В мнении публики имена господ Кюрзона и Брилуэна нередко связываются друг с другом; однако поначалу от них можно было ожидать больше оригинальности. В этом году г-н Брилуэн выставил серию рисунков «О чем мечтают девушки», исполненную в новой для него манере, тогда как г-н Кюрзон удовольствовался подражанием прежнему Брилуэну. Их метод напоминает художественную школу Меца, школу литературную, мистическую, немецкую по духу. Г-н Кюрзон сделал немало хороших пейзажей, щедрых по цвету, и вполне мог бы воплотить сюжеты Гофмана в менее педантичной и менее условной манере. Он явно человек мыслящий — уже сам выбор сюжетов доказывает это,— однако дыхание Гофмана не ощущается в его работах. Старая манера немецких художников ничуть не похожа на стиль этого великого поэта, чьи произведения носят куда более современный и более романтический характер. И напрасно старался художник обойти этот очевидный недостаток, избрав наименее фантастический из рассказов писателя «Мастер Мартин и его подмастерья», о котором сам Гофман говорил: «Это самое посредственное из моих сочинений; в нем нет ужасов и нет гротеска — двух приемов, которые мне удаются лучше всего!» И все-таки даже в этой повести контуры более туманны, а атмосфера более таинственна, чем в иллюстрациях г-на Кюрзона.

По правде говоря, о г-не В и д а л е здесь не следовало бы упоминать, поскольку он не является истинным рисовальщиком. И все же уделим ему место именно здесь, ибо он разделяет с господами энгристами ряд их недостатков и нелепых причуд: фанатическую приверженность к мелкой детали и к красивости, пылкую любовь к дорогой бумаге и тонкому холсту. Нет, это совсем не тот порядок, который царит в работах сильного и здравого духом таланта, не та чистота отделки, что свойственна любому здравомыслящему художнику,— это какая-то доведенная до безумия прилизанность.

Мода на Видаля началась, помнится, три или четыре года назад. В ту пору его рисунки были менее педантичны и манерны, чем теперь.

Сегодня утром я прочитал статью Теофиля Готье, где автор превозносит г-на Видаля за мастерское воплощение современного понимания красоты. Бог знает, отчего Теофилю Готье вздумалось в этом году облачиться в сюртук и пелерину благодетеля, но он расхвалил всех без разбора, не обойдя ни одного жалкого

пачкуна. Уж не потому ли он так раздобрился, что и для него пробил торжественный и усыпляющий час вступления в Академию? Неужто литературный успех оказывает столь пагубное действие, что публике приходится призывать нас к порядку и напоминать нам о наших прежних регалиях романтиков?

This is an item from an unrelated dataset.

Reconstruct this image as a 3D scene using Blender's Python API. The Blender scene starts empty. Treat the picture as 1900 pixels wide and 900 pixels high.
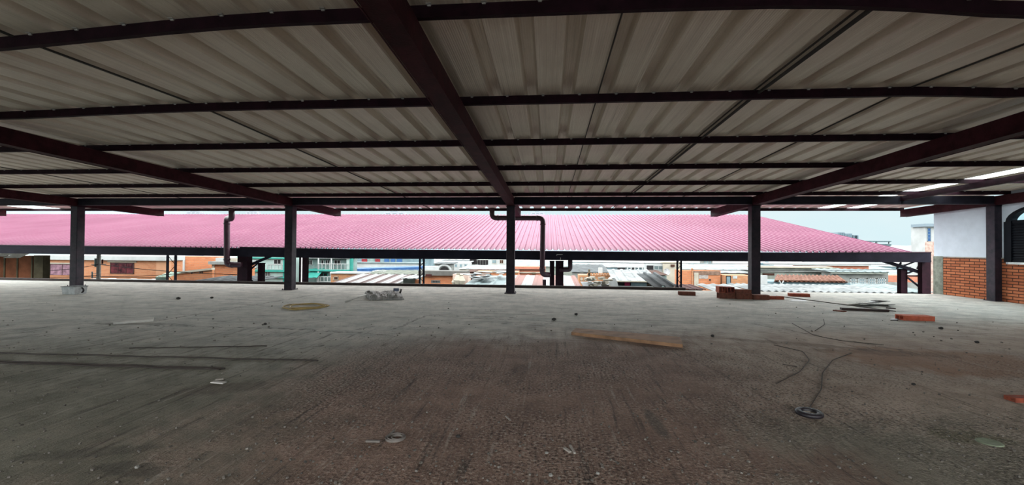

Природа богато одарила г-на Готье широтой взглядов и поэтической восприимчивостью. Все помнят необузданный восторг, с которым он неизменно встречал смелые и щедрые произведения искусства. Какое же зелье господа художники ухитрились подлить в этом году в его вино, какой лорнет выбрал он, отправляясь на выставку?

Г-н Видаль — знаток современной красоты! Полноте! Благодарение Богу, наши женщины вовсе не столь заумны и не столь жеманны, зато они истинно романтичны. Приглядитесь к природе, сударь; ведь ухищрений ума и остро отточенных карандашей далеко не достаточно для того, чтобы заниматься живописью; а между тем находятся люди, которые — уж не знаю, по какой причине — отводят вам место в благородной семье живописцев. Как бы вычурно вы ни называли ваших женщин — Фатиница, Стелла, Ванесса, Роза-линда,— все такого рода этикетки, годные разве что для парфюмерных товаров, вовсе не придают им поэтичности. Однажды вы задумали написать «Самовлюбленность» — глубокий и прекрасный замысел, позволяющий выразить сущность женственности,— но вам не удалось передать холодную ненасытность и великолепный эгоизм, неотделимые от этого образа. Ваша работа оказалась беспомощной и тусклой.

Впрочем, все это — сплошное жеманство: оно, как высохшая примочка, отпадает под первым же солнечным лучом, обнажив зловонную язву. Пусть уж лучше время сделает свое дело, чем я буду терять свое время в попытках объяснить всю скудость этого жанра.